Christoph Eckert <mchristoph.eckert(a)t-online.de> writes:
What's the
current "coding standard" for consumer audio
apps that should work in both
KDE and GNOME enviroments ? Use ALSA directly, support both
artsd/esd etc ?
that's the problem. Currently there's no "standard", but
creating one would simplify life a lot for developers of any
kind of audio output as well as for the BOING.WAV users.
Currently a developer who wants to make an application
straightforward needed various output plugins (OSS & ALSA
direct access, esd, arts, gstreamer and JACK). Then an
autodetection needed to be added which checks for the most
suitable output plugin. No developer will do this, because
it's very much work.
I remember how happy I once was when I found libao to avoid the parallel
ALSA/OSS existance problem when coding a very small application that basically
just wanted to deliver output. I wonder how hard it would be to write
one library that does the multiplexing and autodetection/config parsing once
and for all, and maybe also auto-wrapped the callback/vs/push model
situation in both directions, such that an application could choose
which model it wanted? New options on the planet could then in the future
just be added to this layer. Some global library config would allow the
user to define default output devices and maybe even do more sophisticated things
like passing backend specific parameters for a specific program...

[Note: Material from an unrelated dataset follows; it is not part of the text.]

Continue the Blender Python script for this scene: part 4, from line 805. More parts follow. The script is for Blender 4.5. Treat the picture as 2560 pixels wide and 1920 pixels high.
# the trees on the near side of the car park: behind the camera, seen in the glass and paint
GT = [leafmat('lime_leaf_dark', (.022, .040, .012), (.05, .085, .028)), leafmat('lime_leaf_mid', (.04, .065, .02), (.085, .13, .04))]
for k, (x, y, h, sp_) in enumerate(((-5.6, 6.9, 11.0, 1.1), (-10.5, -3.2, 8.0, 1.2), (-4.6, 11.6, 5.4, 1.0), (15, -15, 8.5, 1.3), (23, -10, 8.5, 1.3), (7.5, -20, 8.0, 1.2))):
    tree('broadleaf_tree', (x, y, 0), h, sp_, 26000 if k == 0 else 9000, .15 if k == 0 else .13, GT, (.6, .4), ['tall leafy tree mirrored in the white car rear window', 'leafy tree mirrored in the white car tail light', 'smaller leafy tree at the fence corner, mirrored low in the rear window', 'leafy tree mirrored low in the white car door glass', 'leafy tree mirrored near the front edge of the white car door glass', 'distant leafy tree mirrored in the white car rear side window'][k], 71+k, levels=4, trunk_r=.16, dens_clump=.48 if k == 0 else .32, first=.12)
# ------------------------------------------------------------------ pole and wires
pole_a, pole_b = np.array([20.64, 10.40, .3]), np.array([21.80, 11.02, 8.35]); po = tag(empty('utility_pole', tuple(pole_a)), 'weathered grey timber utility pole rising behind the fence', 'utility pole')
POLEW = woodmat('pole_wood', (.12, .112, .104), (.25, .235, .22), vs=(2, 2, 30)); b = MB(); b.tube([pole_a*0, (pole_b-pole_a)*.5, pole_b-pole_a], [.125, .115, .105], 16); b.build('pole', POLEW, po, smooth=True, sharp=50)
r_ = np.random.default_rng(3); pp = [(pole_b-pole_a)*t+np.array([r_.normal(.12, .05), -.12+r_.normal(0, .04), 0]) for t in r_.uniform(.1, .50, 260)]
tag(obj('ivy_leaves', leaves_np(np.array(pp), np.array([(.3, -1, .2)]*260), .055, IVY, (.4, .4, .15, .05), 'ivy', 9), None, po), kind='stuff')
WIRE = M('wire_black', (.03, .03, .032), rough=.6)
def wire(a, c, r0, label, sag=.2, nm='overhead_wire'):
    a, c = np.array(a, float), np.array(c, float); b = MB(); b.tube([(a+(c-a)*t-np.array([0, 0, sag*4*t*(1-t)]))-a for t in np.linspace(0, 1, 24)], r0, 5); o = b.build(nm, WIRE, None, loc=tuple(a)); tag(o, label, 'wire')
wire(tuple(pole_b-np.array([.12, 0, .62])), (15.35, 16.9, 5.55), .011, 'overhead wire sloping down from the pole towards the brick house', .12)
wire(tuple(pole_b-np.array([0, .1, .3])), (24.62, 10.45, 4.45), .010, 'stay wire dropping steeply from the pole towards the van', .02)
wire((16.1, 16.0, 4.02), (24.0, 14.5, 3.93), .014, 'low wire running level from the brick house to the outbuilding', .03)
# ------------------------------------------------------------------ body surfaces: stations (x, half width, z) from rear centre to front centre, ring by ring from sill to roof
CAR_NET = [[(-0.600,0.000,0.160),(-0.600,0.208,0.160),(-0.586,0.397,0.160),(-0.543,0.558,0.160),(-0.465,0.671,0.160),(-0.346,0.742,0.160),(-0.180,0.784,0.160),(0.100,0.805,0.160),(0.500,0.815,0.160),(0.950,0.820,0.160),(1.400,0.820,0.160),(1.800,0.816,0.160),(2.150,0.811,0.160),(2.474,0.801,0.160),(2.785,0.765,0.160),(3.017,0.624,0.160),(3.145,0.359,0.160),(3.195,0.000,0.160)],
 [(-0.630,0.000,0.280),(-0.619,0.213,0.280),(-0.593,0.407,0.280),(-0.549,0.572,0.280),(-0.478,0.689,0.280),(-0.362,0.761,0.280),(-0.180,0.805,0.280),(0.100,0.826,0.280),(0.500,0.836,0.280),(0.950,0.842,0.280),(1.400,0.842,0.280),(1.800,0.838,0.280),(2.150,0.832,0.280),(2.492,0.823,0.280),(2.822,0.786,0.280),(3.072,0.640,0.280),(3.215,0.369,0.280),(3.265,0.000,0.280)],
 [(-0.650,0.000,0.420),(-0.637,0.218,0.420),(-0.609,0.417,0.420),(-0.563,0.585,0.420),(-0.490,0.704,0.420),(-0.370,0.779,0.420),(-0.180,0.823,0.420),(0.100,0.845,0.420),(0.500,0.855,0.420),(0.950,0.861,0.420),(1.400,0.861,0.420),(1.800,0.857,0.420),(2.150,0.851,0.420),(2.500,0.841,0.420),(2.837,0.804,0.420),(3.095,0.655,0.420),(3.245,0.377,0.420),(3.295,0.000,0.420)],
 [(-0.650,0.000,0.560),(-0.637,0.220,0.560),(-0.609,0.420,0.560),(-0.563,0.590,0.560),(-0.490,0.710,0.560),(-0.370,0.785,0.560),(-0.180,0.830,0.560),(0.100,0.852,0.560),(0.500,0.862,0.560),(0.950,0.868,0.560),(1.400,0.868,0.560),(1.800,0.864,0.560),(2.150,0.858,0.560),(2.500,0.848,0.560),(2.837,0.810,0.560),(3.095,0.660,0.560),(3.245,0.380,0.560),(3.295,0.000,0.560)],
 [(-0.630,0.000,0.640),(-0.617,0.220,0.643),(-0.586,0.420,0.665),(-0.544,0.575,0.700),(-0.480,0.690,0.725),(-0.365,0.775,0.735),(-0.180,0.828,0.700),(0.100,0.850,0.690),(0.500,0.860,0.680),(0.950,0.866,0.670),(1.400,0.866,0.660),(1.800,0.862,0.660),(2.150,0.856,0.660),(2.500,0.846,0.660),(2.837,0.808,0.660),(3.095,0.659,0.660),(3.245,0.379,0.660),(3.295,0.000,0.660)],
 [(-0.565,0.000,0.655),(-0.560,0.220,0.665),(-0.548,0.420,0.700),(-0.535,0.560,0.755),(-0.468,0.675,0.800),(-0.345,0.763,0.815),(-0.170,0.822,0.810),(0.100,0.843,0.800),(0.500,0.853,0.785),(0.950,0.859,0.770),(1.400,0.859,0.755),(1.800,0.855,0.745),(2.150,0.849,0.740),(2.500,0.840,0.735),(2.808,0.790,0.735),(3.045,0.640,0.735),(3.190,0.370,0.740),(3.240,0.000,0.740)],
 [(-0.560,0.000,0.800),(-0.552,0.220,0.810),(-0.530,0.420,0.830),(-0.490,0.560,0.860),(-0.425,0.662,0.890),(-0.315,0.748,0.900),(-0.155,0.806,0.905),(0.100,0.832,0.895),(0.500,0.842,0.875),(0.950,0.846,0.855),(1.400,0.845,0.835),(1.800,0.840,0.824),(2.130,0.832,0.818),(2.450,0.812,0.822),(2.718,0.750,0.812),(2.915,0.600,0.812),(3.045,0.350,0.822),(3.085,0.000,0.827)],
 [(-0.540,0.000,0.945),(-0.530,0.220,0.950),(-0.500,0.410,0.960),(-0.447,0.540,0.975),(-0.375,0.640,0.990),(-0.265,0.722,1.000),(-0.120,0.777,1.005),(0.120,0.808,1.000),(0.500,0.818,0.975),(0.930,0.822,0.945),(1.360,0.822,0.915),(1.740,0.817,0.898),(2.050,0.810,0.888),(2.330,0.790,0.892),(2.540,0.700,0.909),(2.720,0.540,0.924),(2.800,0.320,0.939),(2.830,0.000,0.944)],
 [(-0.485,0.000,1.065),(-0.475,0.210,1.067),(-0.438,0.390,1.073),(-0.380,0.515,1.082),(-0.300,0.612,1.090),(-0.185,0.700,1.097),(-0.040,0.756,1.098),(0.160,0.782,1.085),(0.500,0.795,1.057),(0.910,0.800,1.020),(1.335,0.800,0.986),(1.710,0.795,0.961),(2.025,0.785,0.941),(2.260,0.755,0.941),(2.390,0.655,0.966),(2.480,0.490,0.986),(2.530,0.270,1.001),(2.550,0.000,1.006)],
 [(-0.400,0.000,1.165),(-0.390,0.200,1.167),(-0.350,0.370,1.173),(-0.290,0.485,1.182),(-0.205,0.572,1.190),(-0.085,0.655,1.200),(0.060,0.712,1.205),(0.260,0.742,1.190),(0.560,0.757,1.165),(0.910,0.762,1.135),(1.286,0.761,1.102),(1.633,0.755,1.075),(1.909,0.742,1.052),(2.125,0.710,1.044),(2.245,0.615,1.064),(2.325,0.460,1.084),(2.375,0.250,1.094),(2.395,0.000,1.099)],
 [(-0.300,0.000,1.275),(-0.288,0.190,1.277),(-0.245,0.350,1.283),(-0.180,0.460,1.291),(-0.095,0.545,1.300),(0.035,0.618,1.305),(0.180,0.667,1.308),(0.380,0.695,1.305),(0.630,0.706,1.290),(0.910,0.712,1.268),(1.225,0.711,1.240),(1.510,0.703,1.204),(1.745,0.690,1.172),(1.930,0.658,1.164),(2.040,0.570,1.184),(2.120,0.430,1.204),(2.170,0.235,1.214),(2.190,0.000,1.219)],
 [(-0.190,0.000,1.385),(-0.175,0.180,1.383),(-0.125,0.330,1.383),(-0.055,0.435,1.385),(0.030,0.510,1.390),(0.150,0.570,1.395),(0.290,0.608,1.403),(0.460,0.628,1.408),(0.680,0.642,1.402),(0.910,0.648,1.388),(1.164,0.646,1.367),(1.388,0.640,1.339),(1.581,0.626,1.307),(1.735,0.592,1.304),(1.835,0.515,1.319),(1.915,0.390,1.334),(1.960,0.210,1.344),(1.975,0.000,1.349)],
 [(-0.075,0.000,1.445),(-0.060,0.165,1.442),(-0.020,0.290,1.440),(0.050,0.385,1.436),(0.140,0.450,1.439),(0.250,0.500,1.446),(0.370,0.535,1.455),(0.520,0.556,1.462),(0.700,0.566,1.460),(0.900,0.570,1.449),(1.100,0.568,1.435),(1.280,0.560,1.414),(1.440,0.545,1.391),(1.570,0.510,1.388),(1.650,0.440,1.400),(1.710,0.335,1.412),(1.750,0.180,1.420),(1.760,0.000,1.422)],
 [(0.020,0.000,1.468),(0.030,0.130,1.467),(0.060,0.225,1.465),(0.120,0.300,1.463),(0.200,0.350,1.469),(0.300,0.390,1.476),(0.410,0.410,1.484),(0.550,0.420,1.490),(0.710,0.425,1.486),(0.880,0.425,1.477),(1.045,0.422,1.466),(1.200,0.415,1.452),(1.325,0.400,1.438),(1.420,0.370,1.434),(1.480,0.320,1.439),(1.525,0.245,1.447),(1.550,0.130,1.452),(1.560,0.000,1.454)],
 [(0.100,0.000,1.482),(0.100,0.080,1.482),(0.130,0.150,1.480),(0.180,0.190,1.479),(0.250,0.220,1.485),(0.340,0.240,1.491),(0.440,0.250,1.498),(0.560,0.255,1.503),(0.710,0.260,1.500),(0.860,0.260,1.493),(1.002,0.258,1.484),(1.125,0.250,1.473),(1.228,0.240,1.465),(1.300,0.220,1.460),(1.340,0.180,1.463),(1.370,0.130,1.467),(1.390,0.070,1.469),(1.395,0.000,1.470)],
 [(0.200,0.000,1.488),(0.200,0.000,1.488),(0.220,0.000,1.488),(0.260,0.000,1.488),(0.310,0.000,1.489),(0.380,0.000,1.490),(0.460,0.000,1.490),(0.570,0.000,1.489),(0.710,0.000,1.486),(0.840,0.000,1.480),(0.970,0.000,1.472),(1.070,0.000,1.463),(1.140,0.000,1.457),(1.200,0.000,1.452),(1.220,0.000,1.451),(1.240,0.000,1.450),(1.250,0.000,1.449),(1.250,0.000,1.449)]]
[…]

BTW: For me ALSA direct access (and therefore blocking
the
device) seems to be a bit ugly for a multitasking and multi
user operating system like linux is. Is ALSA direct access
really an option (regardless that DMIX can help with this)?
I use it all the time since I own an SB Live!. On one other box I occasionally
do work on I have one of those evil non-hardware-mixing cards, and it iritates
the hell out of me that I can no start jack while the stream from
my local radio station is running.
An desktop independent soundserver available on each
linux
machine could help a lot. JACK could be a possible solution.
Why can't ALSA solve this once and for all somehow? It seems a bit of
an overkill to have a full-fledged soundserver running when something
like dmix could also do it? (BTW, have to try dmix now, really...)
What I mean is if you have your soundserver, you are still left with
rewritting every single app you ever want to use to use the soundserver,
otherwise the problem still remains. There are a hell of a lot of tools
around that use either plain OSS or direct ALSA.